Sunday, October 9, 2011

Matchpoint Bridge

Recently, I've been re-reading what surely must be the best book that deals specifically with playing matchpoints, and one of the best bridge books of all time.  I refer of course to Hugh Kelsey's Match-point Bridge (ISBN 0 571 11437 7).  After the excellent introduction, there are five parts, each of which is treated in three different sub-parts: Bidding, Dummy play and Defence.  The five parts are: Fundamentals, Contesting the Part Score, The Lead, Sacrifice and Deception.

In the introduction he makes the very important point, obvious if you stop to think about it -- but not so clear otherwise -- that the two phases of the matchpoint game, the auction and the play are inextricably linked.  If your side has fallen short in the auction, then you are destined to a poor score so that explanation of the auction must be incorrect.  You have to play on the assumption that you actually did get the auction right.  An example which we've all experienced is to have missed an "obvious" game which looks likely to make.  Clearly, you are headed for a bad board -- unless that is the game goes down.  You should therefore assume that the cards are wrong for the game and right for you.

Here's one of my favorite sections from "Sacrifice - Dummy Play."

None Vulnerable, Dealer West

West leads the King of diamonds against your doubled contract of four spades and you win with the ace. How do you plan the play?

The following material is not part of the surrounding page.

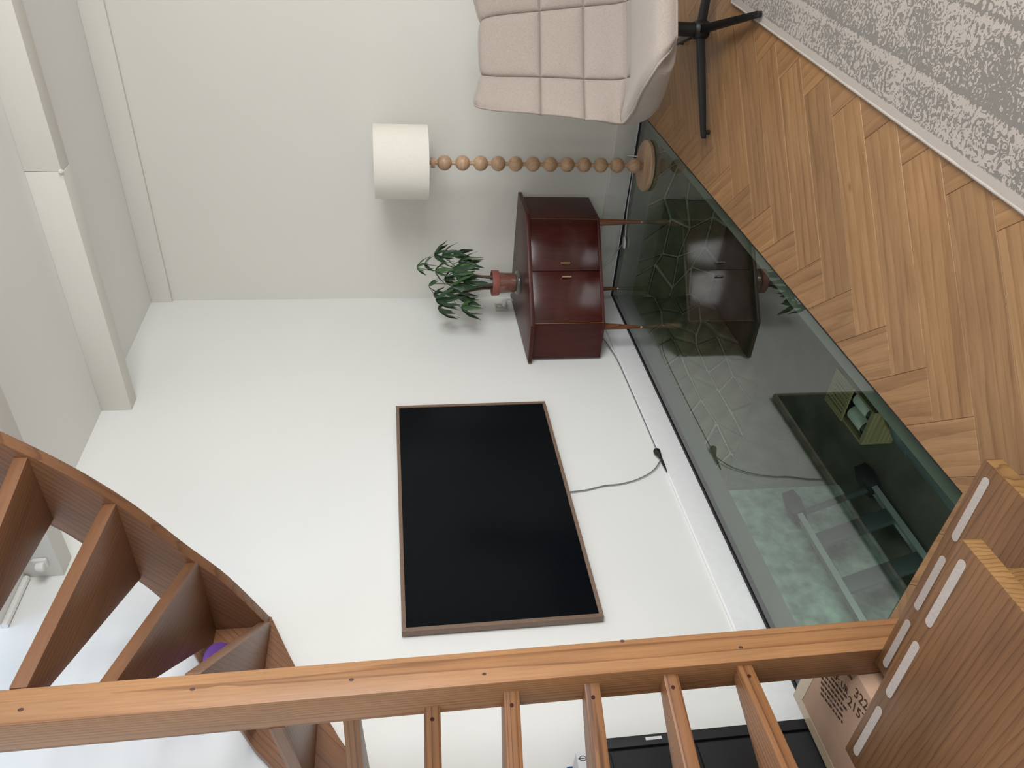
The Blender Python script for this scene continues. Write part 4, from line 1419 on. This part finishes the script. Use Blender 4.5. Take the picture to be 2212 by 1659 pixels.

The situation looks grim. Partner's raise was eccentric, to say the least, and it is a safe bet that most of the other North-South pairs will choose to defend against four hearts.
In order to restrict the penalty to 300 in four spades doubled, you will need to make six trump tricks and the king of hearts in addition to the diamond already in the bag. But if the heart ace is right for you, it is wrong for the opponents -- that is to say the heart king would have scored in defence. It follows that with a normal spade break you would have four defensive tricks against a heart contract, and the pairs defending against four hearts will register plus scores. That is a possibility which must not be entertained. You must assume that your idiot-partner did the right thing in bidding four spades and the only distribution to make that possible is a 4-1 trump break with the singleton in the West hand. Accordingly, you should lead a spade to the king and if the knave does not appear, finesse the ten on the way back.
The book is full of such gems, not all quite as humorous as this one, but each equally brilliant in its analysis and good advice.